Kent Lyman, whose formal title – academicians seem to love lengthy handles – is Associate Professor of Music and Coordinator of Piano Instruction at Meredith College in Raleigh, North Carolina, is a remarkable artist, by any measure. His appointment here in the wake of the retirement of James Clyburn was viewed by outsiders as something of a long shot, it wasn’t long after he arrived that the college’s hall flooded, damaging the pianos therein, and he (and Meredith) have had to deal with myriad issues related to financial stress, too. The best instrument in Carswell Concert Hall, a Yamaha, leaves much to be desired. And these are, generally speaking, tough times to be a pianist whose passion is for solo work. Lyman hasn’t been sitting idle, however. He’s played a lot – at Meredith and elsewhere. By dint of his artistry and advocacy, he has enhanced the school’s reputation as a cradle of fine pianism. And he’s managed to tend to all of his admin duties and public relations work and maintain his chops, too. Just how well he has done that was demonstrated during a recital offered in Carswell – played on that Yamaha – on April 29. The program itself was refreshingly varied, he wrote his own erudite notes, and he caused the instrument to sound remarkably fine throughout. A substantial crowd was on hand, too – always a plus. And for icing on the cake, the free event was followed by a reception at which the attendees could meet and talk with the artist.

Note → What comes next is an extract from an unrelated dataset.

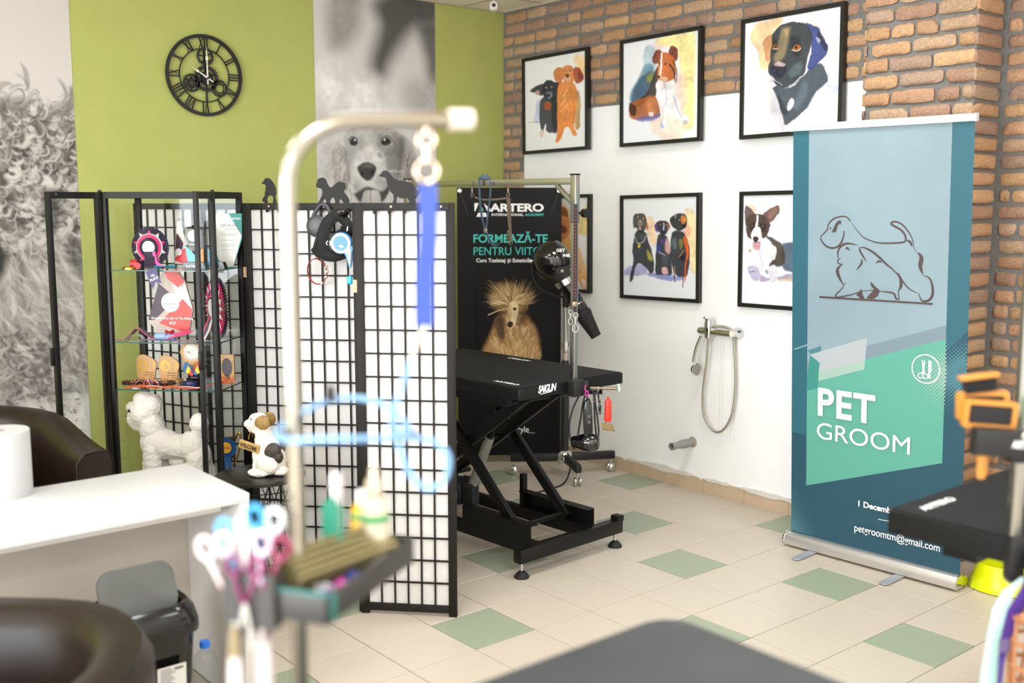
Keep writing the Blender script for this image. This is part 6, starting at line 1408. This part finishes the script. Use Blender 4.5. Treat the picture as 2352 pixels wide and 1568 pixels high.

Things got underway with Bach’s Partita No. 2, in c Minor, S.826. Say what you will about playing Bach on modern pianos, there are few composers whose music, deftly performed, is as rewarding – to players and listeners alike. Lyman revealed Bach in countless and always engaging ways, and he was enthusiastically applauded for his brilliant interpretation. There was more of the same in Beethoven’s Sonata No. 7, in D, Op. 10/3, a relatively early work that, as Lyman wrote, contains some of the master’s “darkest, most brooding music.” The artist let no moss grow in the opening movement; yes, it’s marked “presto,” but it flew out of the gate and never let up. (One of the things that made this so remarkable was that the piano sounded so good, under Lyman’s fingers – he must have invested hours of his time just figuring out the proper touch for each individual note.) The reading was as revealing as the Bach had been, and every bit as riveting, too.

Twentieth-century music dominated the second half of the intermission-less recital. From Messiaen’s eight Préludes (1928-9), Lyman selected the first (“La colombe”) and the last two (“Plainte calme” and “Un reflet dans le vent”). These bear immediately recognizable influences of Debussy but, at 20, the composer had already begun to develop his own unique voice – and his interest in bird songs (the first one is “The Dove”) and nature (the last is a comparatively lengthy and consistently powerful “Reflection in the Wind,” the title of which parallel’s Debussy’s “Reflects dans l’eau”).

Go-Hyang (1994), by David Burge, is a five-part homage to Korea and Koreans that – like some of the music played during the Raleigh Civic Symphony Association’s recent concerts – hints at Asian music without seeking to imitate it. The mostly short, richly varied pieces range from atmospheric to impressionistic, with several dramatic and repetitious intervening bits.

The grand finale probably took some in attendance by surprise: the Toccata-Rag, from Carnival Music (1971), by George Rochberg, is laden with blues and ragtime themes, masterfully presented in a toccata format that provided ample opportunity for Lyman to strut his virtuoso stuff. It was enough of a stem-winder that no encore was needed, although some folks clearly wanted one.

This program will be repeated during the second and third weeks of May, but it will be necessary to travel to Korea to hear it: from May 11-18, Lyman will offer solo recitals at Inje University, in Pusan, Kwandong University, in Kangreung, and Seoul’s Kookmin University, along with master classes in the latter two communities. Bon voyage.